Not enough people read William Temple’s work with any seriousness today, at least in my estimation.  There is a mild retrieval of his most famous work, the 1942 Penguin Special Christianity and Social Order, and some interest in whether or not the idea of ‘middle axioms’ contained in it (although this is a term ascribed by others, and not Temple himself) has any continuing mileage.  My own position, for the last 15 years, has been that Christianity and Social Order cannot stand, or be properly understood, on its own.  Instead, it is a distillation of an enormous amount of theological, social, and ecclesiological output over the course of Temple’s career. As well, Christianity and Social Order was a book that was produced in and for a particular context—that of the Church of England’s role in the life of a post-war Britain.  Reading it alone has led to the unfortunate assessment that William Temple ‘died at the right time’, as he was too tied to his place and time to be of use beyond it.  But Temple produced the equivalent of an average of a book-length work for each of the thirty-five years of his ordained ministry, and to take less than a hundred pocket-sized pages as the whole does an injustice to the Archbishop.  Perhaps more importantly, it deprives the Church of a rich resource for reflection and action.

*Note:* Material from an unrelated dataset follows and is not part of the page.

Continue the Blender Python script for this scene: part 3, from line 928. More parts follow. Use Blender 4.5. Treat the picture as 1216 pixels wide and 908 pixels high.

One of the great gifts that William Temple had was the ability to write about complex ideas in a way that helped to clarify them without over-simplification, or drawing conclusions about problems that did not take into account a range of facts and experiences.  There is also the sense in Temple’s work that no verbal theological formulation, or Church teaching, is ever final—there is always something more to learn, and always the sense that we may have to revise our positions based on new facts and experience.

I am one of a small handful of people alive today who has read a significant portion of Temple’s work (and even in my early fifties, one of the youngest of that group).  I would like to offer a ‘tasting menu’ of some of the principles I see in the Archbishop’s work that could be of use, not only to the Church of England, but to the Anglican Communion more widely, and to individual Christians, as we go forward into the twenty-first century.  This is not a program of action, but a measure for the way that the church conducts itself in public. It describes attitudes and dispositions more than tasks. It does not move directly from Scripture or church tradition to action demanded by the contemporary situation.

There is great flexibility in authentic Christian belief and action. Temple frequently claimed that Christ left no written constitution to his followers, but a fellowship held together by common loyalty to their Lord. This is not a weakness or oversight, but a guarantee of the intellectual freedom that is required to apply Christ’s teachings to a wide variety of circumstances, especially to those situations which the Gospel does not directly address.

From Temple’s vision of what the church is supposed to be, a way of interacting with the wider culture is indicated. I see three qualities that the church should demonstrate in a post-Christian, plural context. These are (a) intellectual excellence, which in turn leads to both a self-critique and an openness to difference; (b) a gracious and attractive quality of Christian life, which deserves the respect of non-Christians in society; and (c) a selflessness on the part of the church which uses its privileged status not for its own good (a currently popular critique of the Constantinian establishment), but to transform social structures so that Christianity really becomes the religion of world redemption which Temple believed it was meant to be. [1]
All of this requires that the Church makes the effort to view itself as those who are not Christians see it.  One of the quotes I remember most clearly from Temple’s work is that the Church claims to be the foretaste of Heaven.  But, if non-Christians were to ‘look at us and say, “In that case we don’t much want to go to heaven”,’ it is at least partly because the church’s public presence is inadequately gracious.  In his lovely Readings in St John’s Gospel (1933-34), he writes that Jesus:

‘not only disclosed the divine reality, but therein also displayed its beauty. Truth is august, often austere, sometimes repellent. But here it is gracious and winning. John the Baptist, who is also in mind here, was full of truth, but there was not much grace about him!’

Commemorating significant Christians of the past—distant and recent—is great liturgical fun.  But in Temple’s case, I think there is something more to do than to call him to memory once a year in what is usually  not a very well-attended service.  I think we would do more justice to his memory if we actually studied the wealth of writings he has left us.  We could develop and disagree with his ideas as we sought to use them to help us in our ongoing life together in the presence of the Divine.  And in all our discussions, disagreements, and disputes, we could do far worse than to remember some of his words that I cherish deeply:

‘To become bitter in controversy is more heretical than to espouse with sincerity and charity the most devastating theological opinions’.

 


[1] This is more fully explored in my article ‘Archbishop William Temple And Public Theology in a Post-Christian Context.’ Journal of Anglican Studies.  December 2006.

The main illustration is a magisterial portrait by Philip de Laszlo, the society portrait painter of the time (1942). The black and white photograph shows the archbishop in more workmanlike, and perhaps more human, mode.